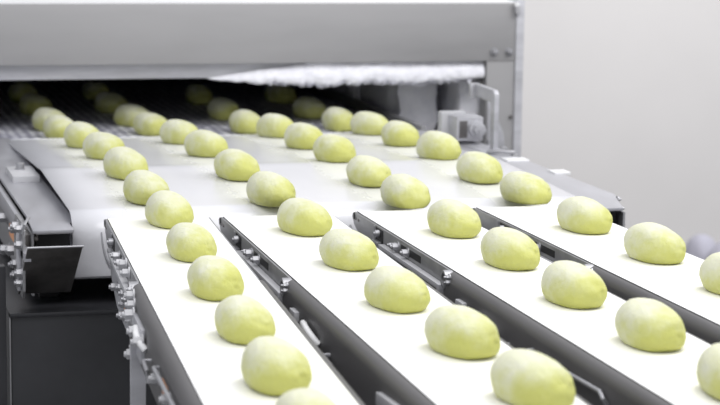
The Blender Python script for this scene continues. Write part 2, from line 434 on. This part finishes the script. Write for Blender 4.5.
# frame: left
def frame(sgn):
    if sgn < 0:
        xo, xi = .327, .400; tp = [(xo, 3.215), (xo + .0, 3.06), (xi, 3.05), (xi, 4.2), (xo, 4.2)]
        tp = [(.330, 3.20), (.324, 3.052), (.386, 3.050), (.386, 3.11), (.400, 3.13), (.400, 4.2), (.328, 4.2)]
    else:
        tp = [(1.205, 3.10), (1.300, 3.10), (1.345, 3.25), (1.345, 4.2), (1.205, 4.2)]
    pl = MB().prism([(x, y, .928) for x, y in tp], (0, 0, .005), bev=.0008).build('top_plate', STEEL_FRAME, mc)
    if sgn < 0:
        MB().prism([(x, y, .926) for x, y in [(.330, 3.056), (.385, 3.056), (.385, 3.060), (.330, 3.060)]], (0, 0, .003)).build('front_lip', STEEL_BRIGHT, mc)
        MB().box(.334, .386, 3.10, 4.15, .83, .921).build('hollow_shade', BLACK, mc)  # black block paints the shade inside the hollow frame
        MB().box(.3245, .3285, 3.075, 4.2, .828, .924, bev=.0006).build('side_plate', STEEL_SIDE, mc)
        MB().box(.3175, .3245, 3.20, 4.2, .900, .926, bev=.002).build('side_rail', STEEL_FRAME, mc)
    else:
        MB().box(1.238, 1.30, 3.13, 4.15, .83, .921).build('hollow_shade', BLACK, mc)  # same black fill for the shade in the right frame
        MB().box(1.3045, 1.3085, 3.11, 4.2, .828, .924, bev=.0006).build('side_plate', STEEL_SIDE, mc)
frame(-1); frame(1)
# white pads with bolts standing on the frame
for (x0, x1, y0, z0) in ((.345, .392, 3.56, .930), (1.300, 1.346, 3.68, .930), (1.330, 1.362, 3.50, .930)):
    h = .014 if x0 < 1 else .006; p = MB().box(x0, x1, y0, y0 + (.13 if x0 < 1 else .04), z0, z0 + h, bev=.0015).build('support_pad', GREY_BLOCK if x0 < 1 else WHITE_PL, mc)
    if x0 < 1:
        b = MB(); b.cyl(((x0 + x1) / 2 - .002, y0 + .09, z0 + .014), ((x0 + x1) / 2 - .002, y0 + .09, z0 + .0155), .009); b.cyl(((x0 + x1) / 2 - .002, y0 + .09, z0 + .0155), ((x0 + x1) / 2 - .002, y0 + .09, z0 + .026), .0075, seg=20, bev=.002)
        b.build('pad_bolt', STEEL_BRIGHT, p)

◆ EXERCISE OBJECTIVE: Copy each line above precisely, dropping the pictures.

◆ SOLUTION TO THE PROBLEM:
The Blender Python script for this scene continues. Write part 2, from line 434 on. This part finishes the script. Write for Blender 4.5.
# frame: left
def frame(sgn):
    if sgn < 0:
        xo, xi = .327, .400; tp = [(xo, 3.215), (xo + .0, 3.06), (xi, 3.05), (xi, 4.2), (xo, 4.2)]
        tp = [(.330, 3.20), (.324, 3.052), (.386, 3.050), (.386, 3.11), (.400, 3.13), (.400, 4.2), (.328, 4.2)]
    else:
        tp = [(1.205, 3.10), (1.300, 3.10), (1.345, 3.25), (1.345, 4.2), (1.205, 4.2)]
    pl = MB().prism([(x, y, .928) for x, y in tp], (0, 0, .005), bev=.0008).build('top_plate', STEEL_FRAME, mc)
    if sgn < 0:
        MB().prism([(x, y, .926) for x, y in [(.330, 3.056), (.385, 3.056), (.385, 3.060), (.330, 3.060)]], (0, 0, .003)).build('front_lip', STEEL_BRIGHT, mc)
        MB().box(.334, .386, 3.10, 4.15, .83, .921).build('hollow_shade', BLACK, mc)  # black block paints the shade inside the hollow frame
        MB().box(.3245, .3285, 3.075, 4.2, .828, .924, bev=.0006).build('side_plate', STEEL_SIDE, mc)
        MB().box(.3175, .3245, 3.20, 4.2, .900, .926, bev=.002).build('side_rail', STEEL_FRAME, mc)
    else:
        MB().box(1.238, 1.30, 3.13, 4.15, .83, .921).build('hollow_shade', BLACK, mc)  # same black fill for the shade in the right frame
        MB().box(1.3045, 1.3085, 3.11, 4.2, .828, .924, bev=.0006).build('side_plate', STEEL_SIDE, mc)
frame(-1); frame(1)
# white pads with bolts standing on the frame
for (x0, x1, y0, z0) in ((.345, .392, 3.56, .930), (1.300, 1.346, 3.68, .930), (1.330, 1.362, 3.50, .930)):
    h = .014 if x0 < 1 else .006; p = MB().box(x0, x1, y0, y0 + (.13 if x0 < 1 else .04), z0, z0 + h, bev=.0015).build('support_pad', GREY_BLOCK if x0 < 1 else WHITE_PL, mc)
    if x0 < 1:
        b = MB(); b.cyl(((x0 + x1) / 2 - .002, y0 + .09, z0 + .014), ((x0 + x1) / 2 - .002, y0 + .09, z0 + .0155), .009); b.cyl(((x0 + x1) / 2 - .002, y0 + .09, z0 + .0155), ((x0 + x1) / 2 - .002, y0 + .09, z0 + .026), .0075, seg=20, bev=.002)
        b.build('pad_bolt', STEEL_BRIGHT, p)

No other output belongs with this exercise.